The fluidic pinball with symmetric forcing displays steady, periodic, quasi-periodic, and chaotic dynamics

Abstract

We numerically investigate the fluidic pinball under symmetric forcing and find seven flow regimes under different rotation speeds. The fluidic pinball consists of three rotatable cylinders placed at the vertices of an equilateral triangle pointing upstream in a uniform oncoming flow. The starting point is the unforced asymmetric periodic vortex shedding at Reynolds number Re = 100 based on the cylinder diameter. The flow is symmetrically actuated by rotating the two rear cylinders at constant speed |b| up to three times the oncoming velocity in both directions. Counterclockwise (b > 0) and clockwise (b < 0) rotation of the bottom cylinder correspond to boat tailing and base bleeding, respectively.

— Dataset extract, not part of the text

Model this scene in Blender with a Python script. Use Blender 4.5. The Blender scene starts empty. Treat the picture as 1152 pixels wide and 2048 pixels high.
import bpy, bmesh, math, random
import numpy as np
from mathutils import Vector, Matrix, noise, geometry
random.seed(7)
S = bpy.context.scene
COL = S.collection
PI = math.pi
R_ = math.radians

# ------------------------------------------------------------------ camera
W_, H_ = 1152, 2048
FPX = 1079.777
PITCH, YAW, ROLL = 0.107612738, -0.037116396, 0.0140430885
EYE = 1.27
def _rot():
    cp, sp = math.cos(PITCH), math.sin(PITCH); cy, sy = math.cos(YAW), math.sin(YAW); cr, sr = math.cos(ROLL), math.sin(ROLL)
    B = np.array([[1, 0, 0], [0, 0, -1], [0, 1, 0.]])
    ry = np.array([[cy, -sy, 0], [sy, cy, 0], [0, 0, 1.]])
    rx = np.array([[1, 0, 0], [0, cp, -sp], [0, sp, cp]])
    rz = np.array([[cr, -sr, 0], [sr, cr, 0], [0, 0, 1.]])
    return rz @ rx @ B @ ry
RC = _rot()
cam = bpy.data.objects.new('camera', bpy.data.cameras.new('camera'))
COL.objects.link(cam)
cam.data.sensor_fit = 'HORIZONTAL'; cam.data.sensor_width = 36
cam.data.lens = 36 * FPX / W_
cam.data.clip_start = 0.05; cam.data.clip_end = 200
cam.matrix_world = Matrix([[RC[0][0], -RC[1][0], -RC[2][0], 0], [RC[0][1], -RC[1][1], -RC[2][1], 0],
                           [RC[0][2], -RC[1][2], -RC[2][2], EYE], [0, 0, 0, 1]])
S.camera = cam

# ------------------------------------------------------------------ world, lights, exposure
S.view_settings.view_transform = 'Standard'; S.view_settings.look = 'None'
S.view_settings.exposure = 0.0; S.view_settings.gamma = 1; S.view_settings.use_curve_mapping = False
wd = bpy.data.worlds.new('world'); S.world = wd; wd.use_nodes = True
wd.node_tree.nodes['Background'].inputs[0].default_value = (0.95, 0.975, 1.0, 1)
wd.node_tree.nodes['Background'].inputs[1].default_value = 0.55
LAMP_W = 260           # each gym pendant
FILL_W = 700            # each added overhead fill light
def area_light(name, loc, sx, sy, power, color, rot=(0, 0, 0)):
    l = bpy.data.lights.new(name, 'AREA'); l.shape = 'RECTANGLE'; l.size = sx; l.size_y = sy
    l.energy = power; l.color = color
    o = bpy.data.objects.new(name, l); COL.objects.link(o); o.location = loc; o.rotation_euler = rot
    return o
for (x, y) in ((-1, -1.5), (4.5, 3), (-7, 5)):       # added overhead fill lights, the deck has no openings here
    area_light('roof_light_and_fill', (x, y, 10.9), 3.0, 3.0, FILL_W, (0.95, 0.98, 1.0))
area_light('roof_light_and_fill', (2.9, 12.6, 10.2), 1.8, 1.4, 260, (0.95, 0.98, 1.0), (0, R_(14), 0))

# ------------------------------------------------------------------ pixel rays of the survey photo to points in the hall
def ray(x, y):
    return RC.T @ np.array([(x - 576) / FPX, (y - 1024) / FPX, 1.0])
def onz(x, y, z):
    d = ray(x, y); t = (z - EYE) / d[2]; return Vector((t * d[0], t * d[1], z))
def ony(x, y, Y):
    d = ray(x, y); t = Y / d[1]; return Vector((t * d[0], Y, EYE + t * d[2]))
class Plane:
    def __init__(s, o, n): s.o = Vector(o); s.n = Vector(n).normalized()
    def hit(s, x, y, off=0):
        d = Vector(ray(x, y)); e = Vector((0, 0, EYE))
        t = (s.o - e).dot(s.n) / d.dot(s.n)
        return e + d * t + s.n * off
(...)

A total of seven distinct flow regimes are observed, including a steady flow, three symmetric/asymmetric periodic types of shedding, two symmetric/asymmetric quasi-periodic behaviors, and a chaotic dynamics. The vortex shedding features multiple coupled oscillator modes, including in-phase, anti-phase, and out-of-phase synchronization and non-synchronization. These shedding regimes are analyzed employing the temporal evolution of the aerodynamic forces and a dynamical mode decomposition of the wake flow. The kaleidoscope of unforced and forced dynamics promotes the fluidic pinball as a challenging modeling and control benchmark.